## Direction
Return only the lines from the top of the material through the line marked by "S.camera = camo", unaltered.

## Data section

* * *

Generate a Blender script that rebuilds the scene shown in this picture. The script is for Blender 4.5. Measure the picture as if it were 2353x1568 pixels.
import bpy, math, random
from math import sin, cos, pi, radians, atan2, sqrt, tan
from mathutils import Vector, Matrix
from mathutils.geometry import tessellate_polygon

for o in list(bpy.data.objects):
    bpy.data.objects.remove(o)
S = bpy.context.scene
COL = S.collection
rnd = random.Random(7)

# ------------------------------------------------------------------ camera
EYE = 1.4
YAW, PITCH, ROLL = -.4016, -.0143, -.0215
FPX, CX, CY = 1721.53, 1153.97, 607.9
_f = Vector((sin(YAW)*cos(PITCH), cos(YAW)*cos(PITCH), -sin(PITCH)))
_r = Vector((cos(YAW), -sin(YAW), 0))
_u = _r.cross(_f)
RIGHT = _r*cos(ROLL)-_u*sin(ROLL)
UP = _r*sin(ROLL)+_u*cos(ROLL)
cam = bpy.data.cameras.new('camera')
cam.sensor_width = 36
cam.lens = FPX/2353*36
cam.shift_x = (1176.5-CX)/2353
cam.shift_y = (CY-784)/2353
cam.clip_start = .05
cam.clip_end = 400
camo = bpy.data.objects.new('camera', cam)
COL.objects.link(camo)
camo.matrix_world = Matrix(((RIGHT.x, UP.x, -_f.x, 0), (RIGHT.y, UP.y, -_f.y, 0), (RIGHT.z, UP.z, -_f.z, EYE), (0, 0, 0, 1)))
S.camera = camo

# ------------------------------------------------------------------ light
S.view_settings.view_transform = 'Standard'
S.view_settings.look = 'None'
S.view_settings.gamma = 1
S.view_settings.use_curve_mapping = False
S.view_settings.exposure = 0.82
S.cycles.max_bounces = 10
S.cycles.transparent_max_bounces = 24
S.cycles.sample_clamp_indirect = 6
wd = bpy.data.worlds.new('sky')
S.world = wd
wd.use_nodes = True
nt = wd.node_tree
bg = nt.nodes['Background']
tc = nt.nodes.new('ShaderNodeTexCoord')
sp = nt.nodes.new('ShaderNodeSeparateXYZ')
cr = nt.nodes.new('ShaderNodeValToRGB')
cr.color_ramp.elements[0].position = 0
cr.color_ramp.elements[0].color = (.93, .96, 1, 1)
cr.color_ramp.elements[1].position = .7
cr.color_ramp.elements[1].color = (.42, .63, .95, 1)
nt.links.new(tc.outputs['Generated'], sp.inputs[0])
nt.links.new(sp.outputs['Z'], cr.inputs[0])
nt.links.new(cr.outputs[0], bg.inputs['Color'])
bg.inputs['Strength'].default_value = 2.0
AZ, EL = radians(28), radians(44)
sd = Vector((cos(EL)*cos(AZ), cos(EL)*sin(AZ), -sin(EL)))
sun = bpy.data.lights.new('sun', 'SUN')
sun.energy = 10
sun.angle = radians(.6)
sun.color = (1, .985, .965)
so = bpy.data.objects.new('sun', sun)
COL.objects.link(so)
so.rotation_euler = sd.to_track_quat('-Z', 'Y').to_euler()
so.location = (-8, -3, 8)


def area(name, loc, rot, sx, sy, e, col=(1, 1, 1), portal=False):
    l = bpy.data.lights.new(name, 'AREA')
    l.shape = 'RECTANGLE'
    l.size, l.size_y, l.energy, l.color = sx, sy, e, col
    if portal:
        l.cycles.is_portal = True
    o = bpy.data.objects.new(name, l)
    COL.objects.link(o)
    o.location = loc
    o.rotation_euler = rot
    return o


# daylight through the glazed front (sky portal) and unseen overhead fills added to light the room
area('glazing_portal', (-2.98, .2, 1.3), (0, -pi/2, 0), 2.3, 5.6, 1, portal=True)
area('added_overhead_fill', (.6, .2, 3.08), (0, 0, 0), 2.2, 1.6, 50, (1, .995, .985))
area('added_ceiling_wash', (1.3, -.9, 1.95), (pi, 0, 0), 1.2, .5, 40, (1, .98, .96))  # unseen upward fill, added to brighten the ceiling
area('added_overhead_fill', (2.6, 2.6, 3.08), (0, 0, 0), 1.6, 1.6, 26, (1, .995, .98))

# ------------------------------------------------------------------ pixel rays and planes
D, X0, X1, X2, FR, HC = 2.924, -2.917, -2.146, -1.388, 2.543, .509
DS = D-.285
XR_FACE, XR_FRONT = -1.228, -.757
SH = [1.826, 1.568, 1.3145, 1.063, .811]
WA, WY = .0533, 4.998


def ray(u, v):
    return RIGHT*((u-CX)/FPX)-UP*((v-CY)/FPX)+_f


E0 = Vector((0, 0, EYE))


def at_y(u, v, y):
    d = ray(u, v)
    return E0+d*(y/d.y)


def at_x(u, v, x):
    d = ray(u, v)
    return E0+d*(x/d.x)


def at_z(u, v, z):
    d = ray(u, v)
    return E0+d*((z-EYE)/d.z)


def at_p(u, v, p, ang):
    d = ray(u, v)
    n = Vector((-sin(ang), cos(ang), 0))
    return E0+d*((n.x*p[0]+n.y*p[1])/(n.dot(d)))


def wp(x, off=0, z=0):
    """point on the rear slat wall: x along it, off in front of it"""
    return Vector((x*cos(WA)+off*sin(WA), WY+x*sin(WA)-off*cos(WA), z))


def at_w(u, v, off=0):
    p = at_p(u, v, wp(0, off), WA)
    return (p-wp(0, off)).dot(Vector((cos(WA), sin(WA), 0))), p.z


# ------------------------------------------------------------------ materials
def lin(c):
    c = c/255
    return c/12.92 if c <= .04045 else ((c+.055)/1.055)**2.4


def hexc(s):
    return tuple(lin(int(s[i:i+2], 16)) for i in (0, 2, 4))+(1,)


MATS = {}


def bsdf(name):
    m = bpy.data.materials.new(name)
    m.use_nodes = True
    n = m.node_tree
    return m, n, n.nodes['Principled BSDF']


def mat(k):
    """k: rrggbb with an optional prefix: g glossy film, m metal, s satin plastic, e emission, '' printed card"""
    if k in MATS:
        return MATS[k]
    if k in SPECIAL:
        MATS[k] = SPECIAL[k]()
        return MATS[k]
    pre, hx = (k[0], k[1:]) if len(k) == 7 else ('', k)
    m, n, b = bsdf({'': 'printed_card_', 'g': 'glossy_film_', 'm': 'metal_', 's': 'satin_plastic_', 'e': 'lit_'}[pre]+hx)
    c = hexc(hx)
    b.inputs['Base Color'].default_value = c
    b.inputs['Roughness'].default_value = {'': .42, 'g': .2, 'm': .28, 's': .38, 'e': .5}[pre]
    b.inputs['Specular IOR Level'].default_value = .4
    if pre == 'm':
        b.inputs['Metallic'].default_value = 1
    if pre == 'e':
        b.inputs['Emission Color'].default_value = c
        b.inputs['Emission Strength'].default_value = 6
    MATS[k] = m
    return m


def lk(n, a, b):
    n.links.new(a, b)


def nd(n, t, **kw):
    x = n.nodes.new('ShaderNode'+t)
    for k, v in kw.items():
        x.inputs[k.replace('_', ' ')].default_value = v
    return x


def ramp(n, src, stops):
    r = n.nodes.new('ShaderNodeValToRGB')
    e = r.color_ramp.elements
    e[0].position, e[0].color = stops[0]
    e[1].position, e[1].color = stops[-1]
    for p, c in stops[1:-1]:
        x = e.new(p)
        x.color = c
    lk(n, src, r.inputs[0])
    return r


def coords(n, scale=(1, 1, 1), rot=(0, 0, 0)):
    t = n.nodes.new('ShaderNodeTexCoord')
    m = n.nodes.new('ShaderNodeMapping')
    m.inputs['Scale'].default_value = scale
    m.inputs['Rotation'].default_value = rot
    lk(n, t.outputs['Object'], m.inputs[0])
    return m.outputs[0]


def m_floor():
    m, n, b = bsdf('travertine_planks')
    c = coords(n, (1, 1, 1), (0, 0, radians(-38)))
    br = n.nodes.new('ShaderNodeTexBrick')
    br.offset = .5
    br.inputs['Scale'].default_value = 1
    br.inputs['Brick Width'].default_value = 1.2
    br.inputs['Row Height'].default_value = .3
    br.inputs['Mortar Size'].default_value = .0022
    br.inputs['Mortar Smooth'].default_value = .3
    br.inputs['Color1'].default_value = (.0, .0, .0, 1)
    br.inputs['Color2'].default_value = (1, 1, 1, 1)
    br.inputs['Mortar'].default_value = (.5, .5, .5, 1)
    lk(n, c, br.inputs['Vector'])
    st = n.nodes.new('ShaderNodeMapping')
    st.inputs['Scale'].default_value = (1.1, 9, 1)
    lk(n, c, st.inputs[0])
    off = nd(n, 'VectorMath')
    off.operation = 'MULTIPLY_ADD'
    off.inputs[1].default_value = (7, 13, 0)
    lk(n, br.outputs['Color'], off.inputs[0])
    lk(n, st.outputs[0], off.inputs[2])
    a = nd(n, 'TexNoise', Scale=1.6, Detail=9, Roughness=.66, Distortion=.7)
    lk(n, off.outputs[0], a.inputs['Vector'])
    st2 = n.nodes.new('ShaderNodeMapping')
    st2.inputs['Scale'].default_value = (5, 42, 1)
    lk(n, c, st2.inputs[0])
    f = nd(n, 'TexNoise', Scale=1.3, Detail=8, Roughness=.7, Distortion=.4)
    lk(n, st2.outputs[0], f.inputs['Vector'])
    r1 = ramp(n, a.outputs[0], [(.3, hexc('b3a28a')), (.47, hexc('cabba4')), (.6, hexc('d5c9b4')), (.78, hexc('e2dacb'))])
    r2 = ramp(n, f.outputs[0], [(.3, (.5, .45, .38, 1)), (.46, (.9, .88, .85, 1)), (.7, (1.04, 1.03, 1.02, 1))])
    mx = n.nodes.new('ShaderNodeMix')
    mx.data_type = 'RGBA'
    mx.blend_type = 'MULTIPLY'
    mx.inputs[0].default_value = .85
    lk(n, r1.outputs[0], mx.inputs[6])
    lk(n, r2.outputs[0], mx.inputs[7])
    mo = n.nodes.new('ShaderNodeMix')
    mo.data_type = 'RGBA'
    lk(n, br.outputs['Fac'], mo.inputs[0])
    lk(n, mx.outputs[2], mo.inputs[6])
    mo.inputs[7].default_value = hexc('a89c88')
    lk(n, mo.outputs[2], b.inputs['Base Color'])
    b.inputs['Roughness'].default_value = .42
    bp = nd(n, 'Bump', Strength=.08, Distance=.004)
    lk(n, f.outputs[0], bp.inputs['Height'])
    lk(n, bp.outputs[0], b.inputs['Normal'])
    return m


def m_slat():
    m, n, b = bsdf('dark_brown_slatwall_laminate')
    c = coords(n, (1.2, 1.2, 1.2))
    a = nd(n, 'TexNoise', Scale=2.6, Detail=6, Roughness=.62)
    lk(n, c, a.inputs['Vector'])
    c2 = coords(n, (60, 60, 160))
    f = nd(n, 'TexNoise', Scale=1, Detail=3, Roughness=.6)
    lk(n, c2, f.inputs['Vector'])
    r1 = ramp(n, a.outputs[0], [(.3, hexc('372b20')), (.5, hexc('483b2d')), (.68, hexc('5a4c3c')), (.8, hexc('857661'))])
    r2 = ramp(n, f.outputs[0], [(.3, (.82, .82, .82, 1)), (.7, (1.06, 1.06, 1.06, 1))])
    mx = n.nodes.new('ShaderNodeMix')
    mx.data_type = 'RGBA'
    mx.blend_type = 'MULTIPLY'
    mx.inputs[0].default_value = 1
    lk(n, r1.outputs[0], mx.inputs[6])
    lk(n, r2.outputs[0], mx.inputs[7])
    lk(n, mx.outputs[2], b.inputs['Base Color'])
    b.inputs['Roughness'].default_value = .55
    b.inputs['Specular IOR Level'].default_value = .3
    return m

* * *

## Exercise answer
Generate a Blender script that rebuilds the scene shown in this picture. The script is for Blender 4.5. Measure the picture as if it were 2353x1568 pixels.
import bpy, math, random
from math import sin, cos, pi, radians, atan2, sqrt, tan
from mathutils import Vector, Matrix
from mathutils.geometry import tessellate_polygon

for o in list(bpy.data.objects):
    bpy.data.objects.remove(o)
S = bpy.context.scene
COL = S.collection
rnd = random.Random(7)

# ------------------------------------------------------------------ camera
EYE = 1.4
YAW, PITCH, ROLL = -.4016, -.0143, -.0215
FPX, CX, CY = 1721.53, 1153.97, 607.9
_f = Vector((sin(YAW)*cos(PITCH), cos(YAW)*cos(PITCH), -sin(PITCH)))
_r = Vector((cos(YAW), -sin(YAW), 0))
_u = _r.cross(_f)
RIGHT = _r*cos(ROLL)-_u*sin(ROLL)
UP = _r*sin(ROLL)+_u*cos(ROLL)
cam = bpy.data.cameras.new('camera')
cam.sensor_width = 36
cam.lens = FPX/2353*36
cam.shift_x = (1176.5-CX)/2353
cam.shift_y = (CY-784)/2353
cam.clip_start = .05
cam.clip_end = 400
camo = bpy.data.objects.new('camera', cam)
COL.objects.link(camo)
camo.matrix_world = Matrix(((RIGHT.x, UP.x, -_f.x, 0), (RIGHT.y, UP.y, -_f.y, 0), (RIGHT.z, UP.z, -_f.z, EYE), (0, 0, 0, 1)))
S.camera = camo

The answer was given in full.